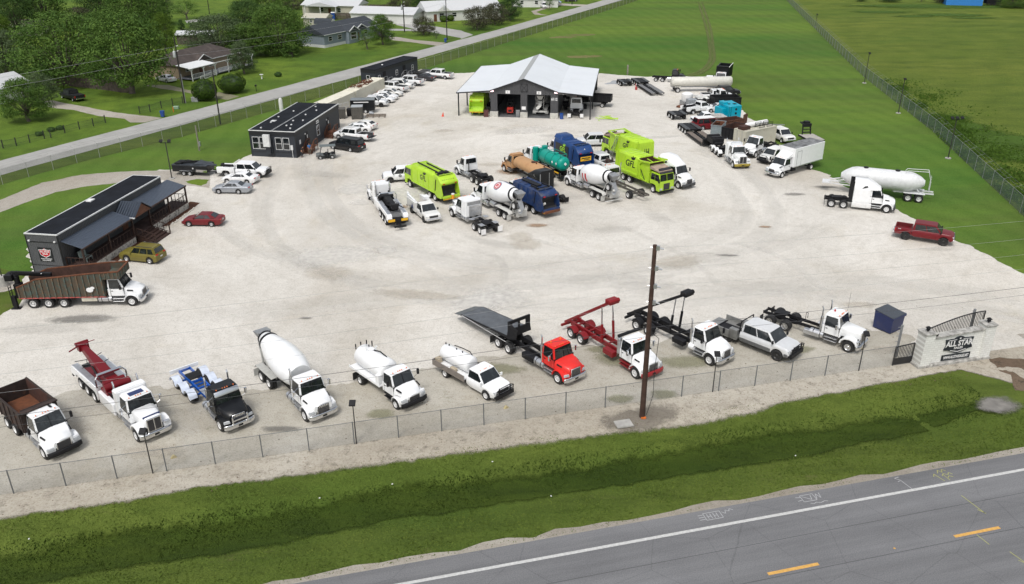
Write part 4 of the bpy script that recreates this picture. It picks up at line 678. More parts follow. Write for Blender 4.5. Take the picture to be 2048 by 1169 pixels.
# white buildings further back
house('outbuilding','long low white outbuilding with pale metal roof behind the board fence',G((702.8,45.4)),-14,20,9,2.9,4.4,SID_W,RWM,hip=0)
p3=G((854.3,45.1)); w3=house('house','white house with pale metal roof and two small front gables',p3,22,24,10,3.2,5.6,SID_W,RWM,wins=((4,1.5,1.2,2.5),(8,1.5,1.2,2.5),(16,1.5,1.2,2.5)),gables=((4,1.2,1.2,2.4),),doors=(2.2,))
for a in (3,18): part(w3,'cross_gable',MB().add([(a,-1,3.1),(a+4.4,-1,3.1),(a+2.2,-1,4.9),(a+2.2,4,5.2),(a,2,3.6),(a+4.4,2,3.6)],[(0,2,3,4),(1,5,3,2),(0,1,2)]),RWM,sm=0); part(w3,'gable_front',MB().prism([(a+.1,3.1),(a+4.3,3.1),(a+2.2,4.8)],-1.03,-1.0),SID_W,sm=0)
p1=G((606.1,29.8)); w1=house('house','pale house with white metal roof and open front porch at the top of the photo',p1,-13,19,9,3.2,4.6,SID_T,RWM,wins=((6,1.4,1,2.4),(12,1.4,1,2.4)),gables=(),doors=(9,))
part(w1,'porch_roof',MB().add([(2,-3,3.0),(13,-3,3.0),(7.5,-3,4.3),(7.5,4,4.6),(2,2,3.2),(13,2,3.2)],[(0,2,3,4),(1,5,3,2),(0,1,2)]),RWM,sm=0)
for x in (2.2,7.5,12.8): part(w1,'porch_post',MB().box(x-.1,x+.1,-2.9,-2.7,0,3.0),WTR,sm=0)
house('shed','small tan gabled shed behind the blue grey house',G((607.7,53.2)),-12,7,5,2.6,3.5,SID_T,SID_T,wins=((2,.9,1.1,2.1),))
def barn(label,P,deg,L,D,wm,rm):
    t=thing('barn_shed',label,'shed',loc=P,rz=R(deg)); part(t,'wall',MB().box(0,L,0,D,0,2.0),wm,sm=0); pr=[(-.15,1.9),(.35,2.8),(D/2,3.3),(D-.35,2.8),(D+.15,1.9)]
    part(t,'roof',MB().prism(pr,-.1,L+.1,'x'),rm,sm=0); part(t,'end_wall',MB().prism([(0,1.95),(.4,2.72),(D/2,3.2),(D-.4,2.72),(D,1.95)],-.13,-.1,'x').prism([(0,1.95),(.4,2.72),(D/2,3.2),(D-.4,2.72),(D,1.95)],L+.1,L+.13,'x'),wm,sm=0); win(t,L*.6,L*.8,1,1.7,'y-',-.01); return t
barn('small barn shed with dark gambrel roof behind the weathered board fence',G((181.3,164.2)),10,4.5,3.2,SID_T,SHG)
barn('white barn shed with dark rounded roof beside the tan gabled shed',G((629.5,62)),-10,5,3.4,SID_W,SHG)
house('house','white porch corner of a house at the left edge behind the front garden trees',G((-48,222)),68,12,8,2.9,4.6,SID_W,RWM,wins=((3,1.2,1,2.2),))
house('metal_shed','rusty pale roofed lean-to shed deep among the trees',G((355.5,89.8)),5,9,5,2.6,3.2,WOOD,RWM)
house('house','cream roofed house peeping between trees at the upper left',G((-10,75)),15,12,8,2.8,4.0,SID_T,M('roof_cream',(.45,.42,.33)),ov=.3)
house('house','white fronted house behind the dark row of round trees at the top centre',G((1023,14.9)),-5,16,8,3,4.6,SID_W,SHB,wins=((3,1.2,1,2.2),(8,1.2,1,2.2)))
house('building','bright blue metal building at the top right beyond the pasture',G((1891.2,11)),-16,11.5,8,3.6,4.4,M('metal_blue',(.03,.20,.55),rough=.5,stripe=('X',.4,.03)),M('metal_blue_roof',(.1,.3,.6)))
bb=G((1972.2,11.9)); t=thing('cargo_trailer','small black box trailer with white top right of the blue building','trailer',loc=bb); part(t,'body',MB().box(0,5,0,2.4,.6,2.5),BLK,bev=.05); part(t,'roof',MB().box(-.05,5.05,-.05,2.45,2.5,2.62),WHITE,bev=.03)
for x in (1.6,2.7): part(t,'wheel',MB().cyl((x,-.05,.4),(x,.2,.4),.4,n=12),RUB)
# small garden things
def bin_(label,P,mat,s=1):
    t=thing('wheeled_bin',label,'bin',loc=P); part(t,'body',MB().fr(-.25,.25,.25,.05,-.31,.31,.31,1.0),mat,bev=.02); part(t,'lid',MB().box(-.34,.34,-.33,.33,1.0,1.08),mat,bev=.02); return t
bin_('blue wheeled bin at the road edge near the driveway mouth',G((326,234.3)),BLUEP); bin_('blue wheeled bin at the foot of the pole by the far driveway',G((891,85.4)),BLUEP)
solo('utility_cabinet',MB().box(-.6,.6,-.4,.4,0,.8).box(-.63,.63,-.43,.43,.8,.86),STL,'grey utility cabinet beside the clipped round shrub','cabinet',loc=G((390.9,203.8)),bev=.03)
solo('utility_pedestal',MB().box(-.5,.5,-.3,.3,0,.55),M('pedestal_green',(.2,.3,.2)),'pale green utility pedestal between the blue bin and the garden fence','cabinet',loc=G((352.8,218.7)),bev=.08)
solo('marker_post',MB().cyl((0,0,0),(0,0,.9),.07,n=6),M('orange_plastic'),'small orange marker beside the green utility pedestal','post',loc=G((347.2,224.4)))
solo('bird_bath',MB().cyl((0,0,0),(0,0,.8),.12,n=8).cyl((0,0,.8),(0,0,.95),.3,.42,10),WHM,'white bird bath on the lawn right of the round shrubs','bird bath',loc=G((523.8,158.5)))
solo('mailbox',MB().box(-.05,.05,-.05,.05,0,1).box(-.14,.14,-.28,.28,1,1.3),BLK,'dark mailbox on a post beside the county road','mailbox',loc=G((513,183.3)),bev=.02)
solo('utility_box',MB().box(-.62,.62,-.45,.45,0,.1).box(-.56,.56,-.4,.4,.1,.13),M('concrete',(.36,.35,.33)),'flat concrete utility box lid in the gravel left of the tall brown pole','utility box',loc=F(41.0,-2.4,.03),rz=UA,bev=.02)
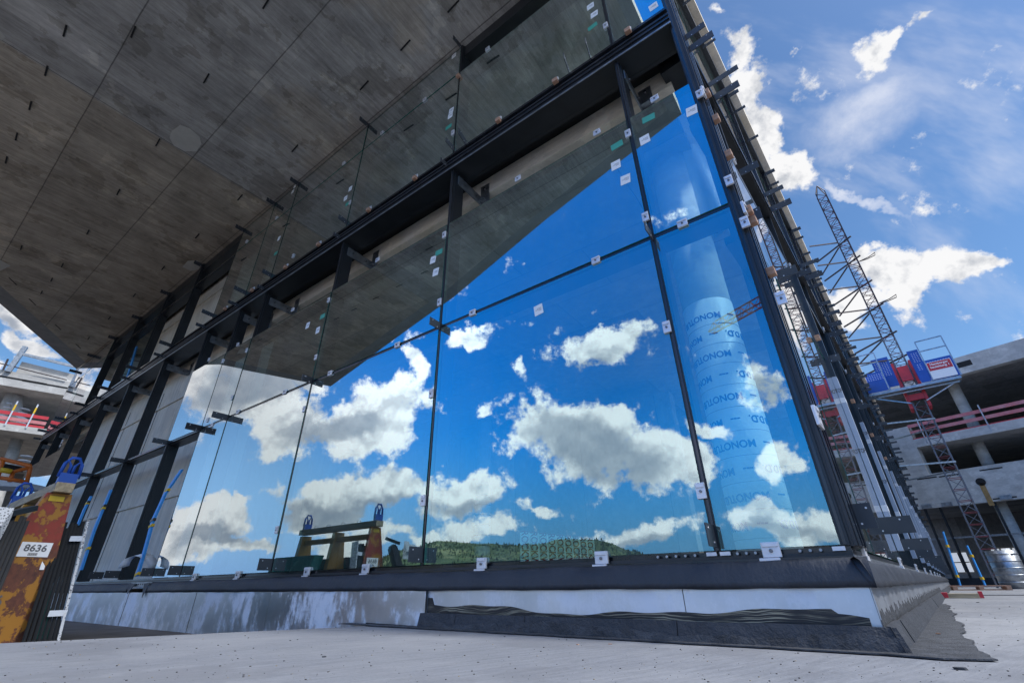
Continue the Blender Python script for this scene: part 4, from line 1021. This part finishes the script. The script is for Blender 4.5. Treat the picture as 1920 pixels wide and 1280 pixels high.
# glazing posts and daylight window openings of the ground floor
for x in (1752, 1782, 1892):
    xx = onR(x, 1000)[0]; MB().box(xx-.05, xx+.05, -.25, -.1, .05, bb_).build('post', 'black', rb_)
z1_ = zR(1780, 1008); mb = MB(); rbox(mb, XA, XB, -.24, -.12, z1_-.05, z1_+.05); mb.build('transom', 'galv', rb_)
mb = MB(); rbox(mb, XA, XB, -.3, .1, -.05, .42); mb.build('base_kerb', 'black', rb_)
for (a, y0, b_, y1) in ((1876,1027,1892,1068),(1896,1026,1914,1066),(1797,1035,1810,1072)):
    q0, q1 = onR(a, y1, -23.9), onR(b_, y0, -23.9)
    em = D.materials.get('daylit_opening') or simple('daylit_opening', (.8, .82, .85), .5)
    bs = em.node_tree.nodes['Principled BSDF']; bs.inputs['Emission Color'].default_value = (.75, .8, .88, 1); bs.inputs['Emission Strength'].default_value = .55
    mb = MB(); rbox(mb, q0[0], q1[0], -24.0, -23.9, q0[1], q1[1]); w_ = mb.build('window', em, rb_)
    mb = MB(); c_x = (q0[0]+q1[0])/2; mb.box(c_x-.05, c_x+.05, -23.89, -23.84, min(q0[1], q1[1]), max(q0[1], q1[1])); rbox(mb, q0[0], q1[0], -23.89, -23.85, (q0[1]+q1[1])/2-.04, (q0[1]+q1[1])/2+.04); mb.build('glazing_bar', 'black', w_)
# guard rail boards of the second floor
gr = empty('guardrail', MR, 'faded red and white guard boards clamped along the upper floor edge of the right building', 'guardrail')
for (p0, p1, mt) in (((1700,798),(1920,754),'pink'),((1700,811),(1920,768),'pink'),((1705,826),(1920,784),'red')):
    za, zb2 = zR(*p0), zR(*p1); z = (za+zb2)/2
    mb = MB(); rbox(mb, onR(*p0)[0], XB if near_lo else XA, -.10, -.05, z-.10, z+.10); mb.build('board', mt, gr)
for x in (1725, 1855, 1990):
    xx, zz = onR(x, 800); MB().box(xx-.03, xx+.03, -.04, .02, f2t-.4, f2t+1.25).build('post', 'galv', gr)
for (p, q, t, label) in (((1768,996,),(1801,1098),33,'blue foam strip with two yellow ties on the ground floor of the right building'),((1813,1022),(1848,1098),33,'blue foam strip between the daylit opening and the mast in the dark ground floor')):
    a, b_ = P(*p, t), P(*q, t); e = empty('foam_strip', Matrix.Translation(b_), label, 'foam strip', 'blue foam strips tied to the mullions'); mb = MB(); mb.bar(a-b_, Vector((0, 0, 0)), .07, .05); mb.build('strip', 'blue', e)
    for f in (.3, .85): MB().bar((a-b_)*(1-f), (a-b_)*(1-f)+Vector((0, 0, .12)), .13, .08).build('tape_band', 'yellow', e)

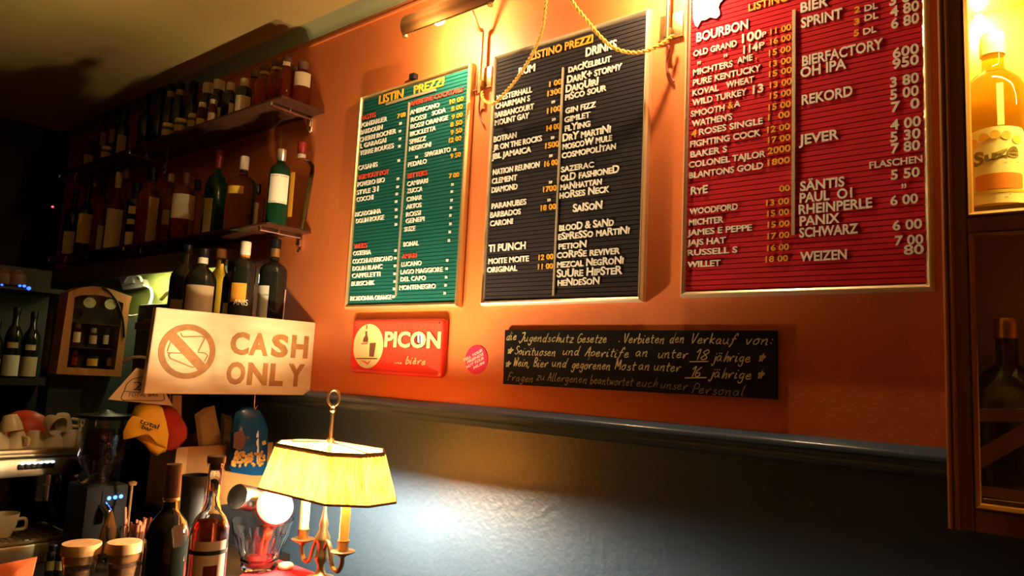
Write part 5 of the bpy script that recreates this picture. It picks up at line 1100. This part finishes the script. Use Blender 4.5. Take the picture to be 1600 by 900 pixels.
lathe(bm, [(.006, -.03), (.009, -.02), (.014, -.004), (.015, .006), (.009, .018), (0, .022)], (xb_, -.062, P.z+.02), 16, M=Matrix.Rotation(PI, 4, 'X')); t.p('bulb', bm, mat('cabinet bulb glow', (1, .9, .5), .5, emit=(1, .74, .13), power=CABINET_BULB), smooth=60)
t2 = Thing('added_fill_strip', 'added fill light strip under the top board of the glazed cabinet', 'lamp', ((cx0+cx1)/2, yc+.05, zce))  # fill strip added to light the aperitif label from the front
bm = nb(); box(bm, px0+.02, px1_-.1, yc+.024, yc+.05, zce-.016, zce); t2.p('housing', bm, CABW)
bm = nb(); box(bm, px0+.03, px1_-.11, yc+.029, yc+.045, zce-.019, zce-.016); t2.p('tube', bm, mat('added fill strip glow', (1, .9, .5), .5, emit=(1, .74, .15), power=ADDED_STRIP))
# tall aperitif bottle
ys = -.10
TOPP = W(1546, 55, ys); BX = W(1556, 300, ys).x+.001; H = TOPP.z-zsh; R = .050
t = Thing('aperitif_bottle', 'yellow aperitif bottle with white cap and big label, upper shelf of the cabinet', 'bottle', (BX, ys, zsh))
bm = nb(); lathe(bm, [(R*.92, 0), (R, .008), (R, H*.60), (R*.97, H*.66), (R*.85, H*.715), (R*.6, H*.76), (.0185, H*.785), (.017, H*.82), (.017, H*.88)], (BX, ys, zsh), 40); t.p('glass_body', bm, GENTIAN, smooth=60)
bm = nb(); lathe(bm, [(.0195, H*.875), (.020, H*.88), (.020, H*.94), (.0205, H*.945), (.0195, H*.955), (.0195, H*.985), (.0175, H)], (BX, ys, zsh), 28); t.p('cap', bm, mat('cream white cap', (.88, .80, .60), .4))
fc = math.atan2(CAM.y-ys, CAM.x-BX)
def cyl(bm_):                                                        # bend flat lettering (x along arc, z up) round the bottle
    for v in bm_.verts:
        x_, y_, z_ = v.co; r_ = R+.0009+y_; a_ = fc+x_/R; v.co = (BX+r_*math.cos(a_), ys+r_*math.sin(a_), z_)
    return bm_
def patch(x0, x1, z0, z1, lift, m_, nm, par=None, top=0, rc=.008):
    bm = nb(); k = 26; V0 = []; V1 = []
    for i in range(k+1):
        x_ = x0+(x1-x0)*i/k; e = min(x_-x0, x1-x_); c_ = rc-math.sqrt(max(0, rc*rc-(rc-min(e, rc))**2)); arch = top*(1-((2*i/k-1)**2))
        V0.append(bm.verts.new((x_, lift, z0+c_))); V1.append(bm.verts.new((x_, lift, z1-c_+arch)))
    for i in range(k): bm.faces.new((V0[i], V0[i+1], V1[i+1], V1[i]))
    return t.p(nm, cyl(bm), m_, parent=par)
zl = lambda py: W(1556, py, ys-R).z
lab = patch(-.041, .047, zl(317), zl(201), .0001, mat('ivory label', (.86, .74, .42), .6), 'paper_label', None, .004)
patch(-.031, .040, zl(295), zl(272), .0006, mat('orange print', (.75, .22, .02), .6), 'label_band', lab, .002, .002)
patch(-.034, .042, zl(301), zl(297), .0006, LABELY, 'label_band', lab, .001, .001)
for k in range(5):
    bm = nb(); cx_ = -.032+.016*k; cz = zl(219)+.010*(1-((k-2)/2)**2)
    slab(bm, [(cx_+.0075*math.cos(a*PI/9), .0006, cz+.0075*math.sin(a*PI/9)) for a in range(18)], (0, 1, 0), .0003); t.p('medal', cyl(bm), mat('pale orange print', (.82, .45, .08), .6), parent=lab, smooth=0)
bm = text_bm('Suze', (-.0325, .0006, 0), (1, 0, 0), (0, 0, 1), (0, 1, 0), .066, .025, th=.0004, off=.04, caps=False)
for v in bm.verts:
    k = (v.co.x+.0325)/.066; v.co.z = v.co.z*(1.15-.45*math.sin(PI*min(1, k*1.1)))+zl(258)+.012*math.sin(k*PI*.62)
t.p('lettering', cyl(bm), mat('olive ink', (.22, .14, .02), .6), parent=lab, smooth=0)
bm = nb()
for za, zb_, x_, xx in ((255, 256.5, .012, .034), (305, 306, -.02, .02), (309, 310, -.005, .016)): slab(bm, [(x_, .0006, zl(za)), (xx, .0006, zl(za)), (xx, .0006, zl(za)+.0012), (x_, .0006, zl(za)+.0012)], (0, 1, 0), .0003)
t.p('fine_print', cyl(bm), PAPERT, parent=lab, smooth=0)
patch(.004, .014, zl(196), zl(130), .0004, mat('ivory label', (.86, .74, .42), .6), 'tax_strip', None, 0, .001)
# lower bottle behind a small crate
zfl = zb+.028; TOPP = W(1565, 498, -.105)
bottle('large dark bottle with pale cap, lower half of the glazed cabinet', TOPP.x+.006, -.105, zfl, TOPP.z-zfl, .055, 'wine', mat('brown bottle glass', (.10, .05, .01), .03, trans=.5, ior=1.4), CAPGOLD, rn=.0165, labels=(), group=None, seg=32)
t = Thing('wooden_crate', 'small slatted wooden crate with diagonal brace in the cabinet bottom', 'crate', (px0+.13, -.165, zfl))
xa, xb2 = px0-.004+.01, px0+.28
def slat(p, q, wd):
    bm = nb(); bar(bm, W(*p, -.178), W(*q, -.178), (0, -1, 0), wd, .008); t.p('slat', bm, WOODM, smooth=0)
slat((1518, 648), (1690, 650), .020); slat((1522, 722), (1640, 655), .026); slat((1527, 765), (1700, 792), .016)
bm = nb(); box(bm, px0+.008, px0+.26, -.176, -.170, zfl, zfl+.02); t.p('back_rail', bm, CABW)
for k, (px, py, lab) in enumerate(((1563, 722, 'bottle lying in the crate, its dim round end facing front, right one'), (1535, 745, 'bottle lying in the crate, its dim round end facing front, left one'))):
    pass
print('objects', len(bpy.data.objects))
_ _ _ _ _
◆ **What you should do**
Scan the listing above. Gather each line that contains the word "Write".

◆ **Answer below**
Write part 4 of the bpy script that recreates this picture. It picks up at line 678. More parts follow. Write for Blender 4.5. Take the picture to be 2048 by 1169 pixels.
Write part 5 of the bpy script that recreates this picture. It picks up at line 1100. This part finishes the script. Use Blender 4.5. Take the picture to be 1600 by 900 pixels.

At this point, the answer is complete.